◆ **Set problem**: Beginning with the very first line, please reproduce the entries exactly through the line containing "cool_lamp('cool tube lamp".

───── Supplied material ─────

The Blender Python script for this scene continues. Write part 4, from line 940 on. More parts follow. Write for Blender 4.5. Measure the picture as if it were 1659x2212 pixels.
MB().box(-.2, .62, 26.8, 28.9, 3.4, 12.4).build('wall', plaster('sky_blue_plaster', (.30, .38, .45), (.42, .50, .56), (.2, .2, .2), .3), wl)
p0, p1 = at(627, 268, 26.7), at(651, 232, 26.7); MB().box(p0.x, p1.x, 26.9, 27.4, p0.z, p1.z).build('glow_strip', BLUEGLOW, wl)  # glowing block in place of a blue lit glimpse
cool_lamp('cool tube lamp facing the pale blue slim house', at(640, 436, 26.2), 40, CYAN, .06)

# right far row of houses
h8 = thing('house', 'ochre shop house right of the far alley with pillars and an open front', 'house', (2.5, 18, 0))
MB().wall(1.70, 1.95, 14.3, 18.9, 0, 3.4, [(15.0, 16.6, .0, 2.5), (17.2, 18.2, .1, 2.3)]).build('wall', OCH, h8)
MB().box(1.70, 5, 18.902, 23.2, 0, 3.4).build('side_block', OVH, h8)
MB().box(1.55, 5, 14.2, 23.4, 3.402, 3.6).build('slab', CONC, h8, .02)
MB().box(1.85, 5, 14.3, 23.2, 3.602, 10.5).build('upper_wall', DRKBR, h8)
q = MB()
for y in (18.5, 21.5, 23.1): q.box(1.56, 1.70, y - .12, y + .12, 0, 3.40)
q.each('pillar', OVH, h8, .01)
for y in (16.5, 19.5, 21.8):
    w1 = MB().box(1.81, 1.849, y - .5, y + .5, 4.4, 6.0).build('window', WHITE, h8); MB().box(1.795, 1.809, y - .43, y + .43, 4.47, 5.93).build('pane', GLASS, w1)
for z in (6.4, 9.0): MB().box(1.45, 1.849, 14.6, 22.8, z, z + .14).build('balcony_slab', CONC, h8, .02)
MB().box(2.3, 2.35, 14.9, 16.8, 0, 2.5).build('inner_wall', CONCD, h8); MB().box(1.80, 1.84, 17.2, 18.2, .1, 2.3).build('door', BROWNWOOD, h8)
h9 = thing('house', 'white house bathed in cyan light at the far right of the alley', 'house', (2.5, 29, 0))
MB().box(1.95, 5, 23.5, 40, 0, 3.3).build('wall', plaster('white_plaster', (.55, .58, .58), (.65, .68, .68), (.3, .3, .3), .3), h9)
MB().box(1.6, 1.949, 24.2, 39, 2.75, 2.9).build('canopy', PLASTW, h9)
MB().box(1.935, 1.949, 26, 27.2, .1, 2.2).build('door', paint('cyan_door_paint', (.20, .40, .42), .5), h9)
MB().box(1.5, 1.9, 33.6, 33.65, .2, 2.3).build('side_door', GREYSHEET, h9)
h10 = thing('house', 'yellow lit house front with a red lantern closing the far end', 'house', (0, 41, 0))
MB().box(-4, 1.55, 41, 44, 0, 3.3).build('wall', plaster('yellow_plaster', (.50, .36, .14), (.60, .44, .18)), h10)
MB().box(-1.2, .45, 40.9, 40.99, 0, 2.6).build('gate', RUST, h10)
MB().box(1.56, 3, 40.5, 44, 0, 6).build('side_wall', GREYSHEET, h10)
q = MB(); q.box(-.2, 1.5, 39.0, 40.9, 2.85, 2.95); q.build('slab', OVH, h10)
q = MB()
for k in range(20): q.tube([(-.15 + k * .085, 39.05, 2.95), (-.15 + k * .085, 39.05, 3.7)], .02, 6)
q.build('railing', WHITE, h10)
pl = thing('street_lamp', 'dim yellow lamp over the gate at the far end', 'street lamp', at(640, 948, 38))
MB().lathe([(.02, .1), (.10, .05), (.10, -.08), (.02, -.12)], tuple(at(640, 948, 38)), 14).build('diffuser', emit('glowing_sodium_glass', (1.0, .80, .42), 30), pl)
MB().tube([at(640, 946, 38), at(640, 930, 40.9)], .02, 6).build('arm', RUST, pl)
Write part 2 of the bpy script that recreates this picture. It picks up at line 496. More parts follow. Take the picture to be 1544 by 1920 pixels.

─────

◆ **Worked answer**:
The Blender Python script for this scene continues. Write part 4, from line 940 on. More parts follow. Write for Blender 4.5. Measure the picture as if it were 1659x2212 pixels.
MB().box(-.2, .62, 26.8, 28.9, 3.4, 12.4).build('wall', plaster('sky_blue_plaster', (.30, .38, .45), (.42, .50, .56), (.2, .2, .2), .3), wl)
p0, p1 = at(627, 268, 26.7), at(651, 232, 26.7); MB().box(p0.x, p1.x, 26.9, 27.4, p0.z, p1.z).build('glow_strip', BLUEGLOW, wl)  # glowing block in place of a blue lit glimpse
cool_lamp('cool tube lamp facing the pale blue slim house', at(640, 436, 26.2), 40, CYAN, .06)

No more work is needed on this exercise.